The script check your system to known Meltdown and spectre patchs on your system to tell you if these vulnerabilities are now mitigated by your OS

You can check /proc/config.gz for CONFIG_PAGE_TABLE_ISOLATION=y which means that the kernel was compiled with KPTI.

This is on my patched Arch Linux system running 4.14.11-1:

$ zgrep CONFIG_PAGE_TABLE_ISOLATION /proc/config.gz 
CONFIG_PAGE_TABLE_ISOLATION=y
  • 3
    Unfortunately, the config of the currently running kernel in /proc/ is not enabled by default in Ubuntu kernels.
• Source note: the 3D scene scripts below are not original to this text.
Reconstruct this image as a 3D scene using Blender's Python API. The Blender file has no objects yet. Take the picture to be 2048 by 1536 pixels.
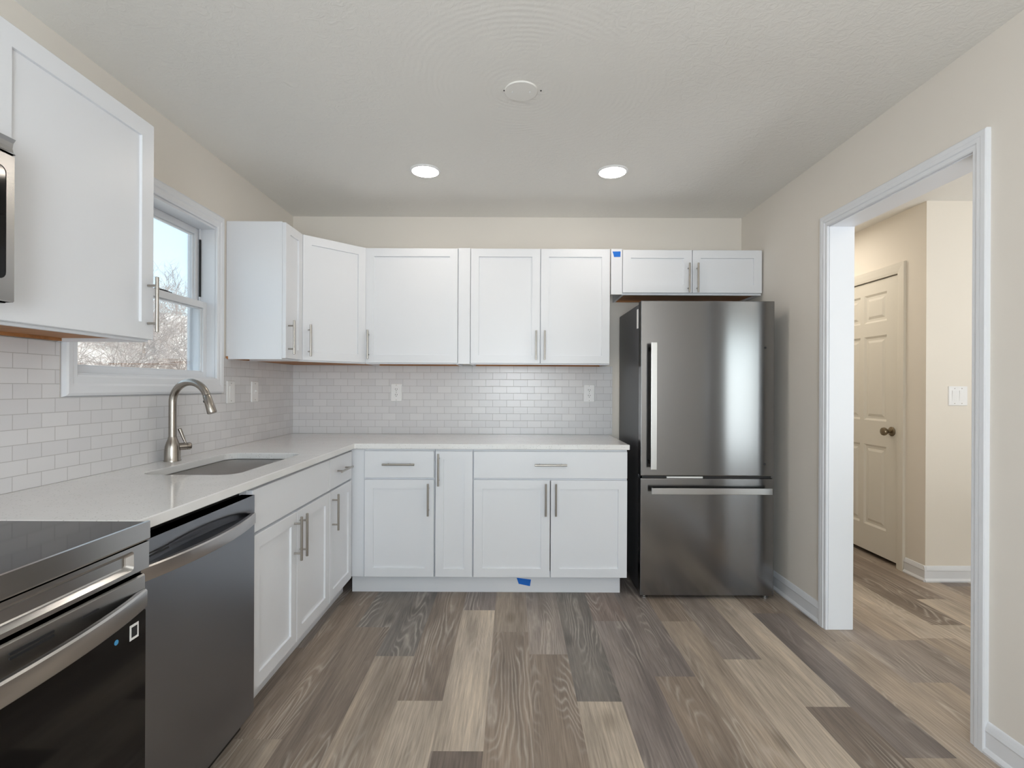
import bpy, bmesh, math, random
from mathutils import Vector, Matrix, Euler

# ------------------------------------------------------------------ camera, world, lights, exposure
S = bpy.context.scene
COL = S.collection
F_PX, VPX, VPY = 1014.0, 1027.0, 774.0          # focal length and vanishing point in a 2048x1536 frame
CAM_H = 1.235
cam_d = bpy.data.cameras.new('camera')
cam = bpy.data.objects.new('camera', cam_d)
COL.objects.link(cam)
cam_d.sensor_fit = 'HORIZONTAL'
cam_d.sensor_width = 36.0
cam_d.lens = 36.0 * F_PX / 2048.0
cam_d.shift_x = (1024.0 - VPX) / 2048.0
cam_d.shift_y = (VPY - 768.0) / 2048.0
cam_d.clip_start = 0.02
cam.matrix_world = (Matrix.Translation((0, 0, CAM_H)) @ Matrix.Rotation(math.radians(90), 4, 'X')
                    @ Matrix.Rotation(math.radians(0.25), 4, 'Z'))
S.camera = cam

S.view_settings.view_transform = 'Standard'
S.view_settings.look = 'None'
S.view_settings.gamma = 1.0
S.view_settings.use_curve_mapping = False
S.view_settings.exposure = 0.07
S.cycles.use_denoising = True
S.cycles.denoising_prefilter = 'ACCURATE'
S.cycles.max_bounces = 10
S.cycles.diffuse_bounces = 6
S.cycles.glossy_bounces = 5
S.cycles.transparent_max_bounces = 12
S.cycles.sample_clamp_indirect = 6.0
S.cycles.caustics_reflective = False
S.cycles.caustics_refractive = False

# world: clear winter sky
W = bpy.data.worlds.new('sky')
S.world = W
W.use_nodes = True
wn = W.node_tree
wn.nodes.clear()
w_out = wn.nodes.new('ShaderNodeOutputWorld')
w_bg = wn.nodes.new('ShaderNodeBackground')
w_sky = wn.nodes.new('ShaderNodeTexSky')
w_sky.sky_type = 'NISHITA'
w_sky.sun_disc = False
w_sky.sun_elevation = math.radians(38)
w_sky.sun_rotation = math.radians(70)
w_sky.air_density = 1.0
w_sky.dust_density = 0.6
w_sky.ozone_density = 1.2
w_mix = wn.nodes.new('ShaderNodeMix')
w_mix.data_type = 'RGBA'
w_mix.inputs[0].default_value = 0.72
w_mix.inputs[7].default_value = (0.80, 0.95, 1.0, 1)
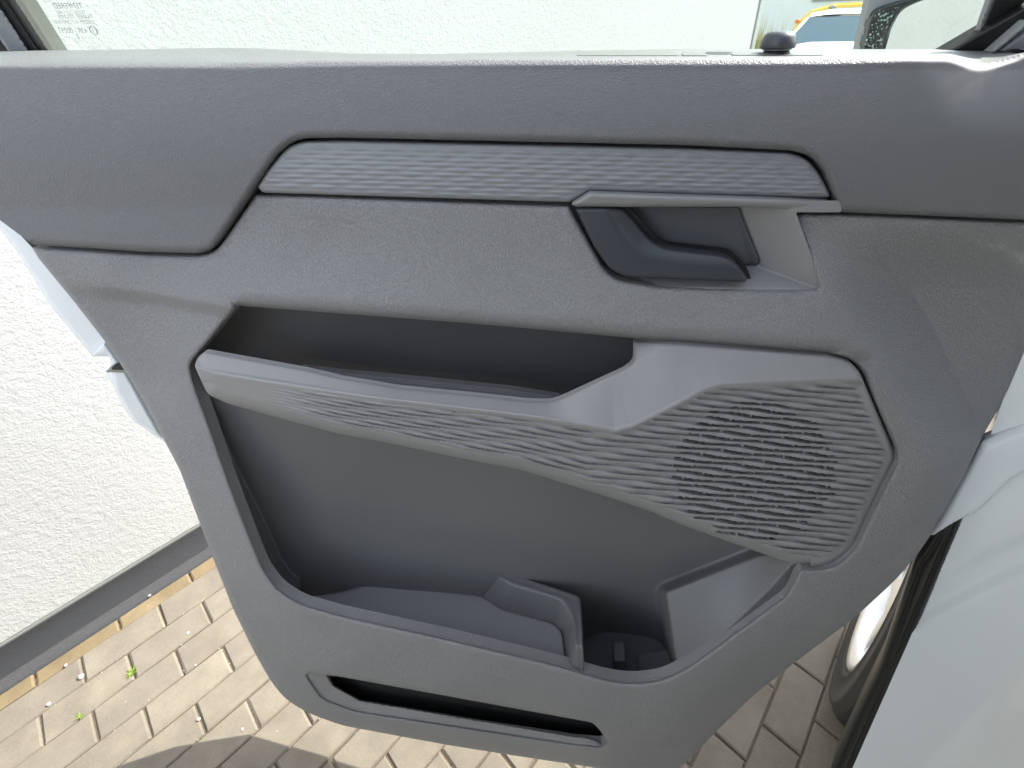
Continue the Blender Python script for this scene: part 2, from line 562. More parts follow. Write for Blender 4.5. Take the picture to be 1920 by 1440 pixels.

The (much less elegant) workaround is grepping /boot/config-$( uname -r ) instead. – blubberdiblub Jan 7 at 4:35
  • 5
    That only tells you if the kernel was compiled with KPTI, not if KPTI is active (it can be turned off at boot time, and possibly at runtime). – Mark Jan 7 at 5:31
  • If you've explicitly disabled KPTI via kernel command line parameters you shouldn't need to check if it's active or not. – Raniz Jan 16 at 7:53

On my AWS Ubuntu 14.04.5 LTS EC2 instance, I ran

grep CONFIG_PAGE_TABLE_ISOLATION /boot/config-$(uname -r)

It should say:

CONFIG_PAGE_TABLE_ISOLATION=y

For update I did:

sudo apt-get update && sudo apt-get install linux-image-generic

I think also this is OK:

sudo apt-get update
sudo apt-get dist-upgrade

To check kernel version:

uname -r

Needs to be 3.13.0-139-generic or newer.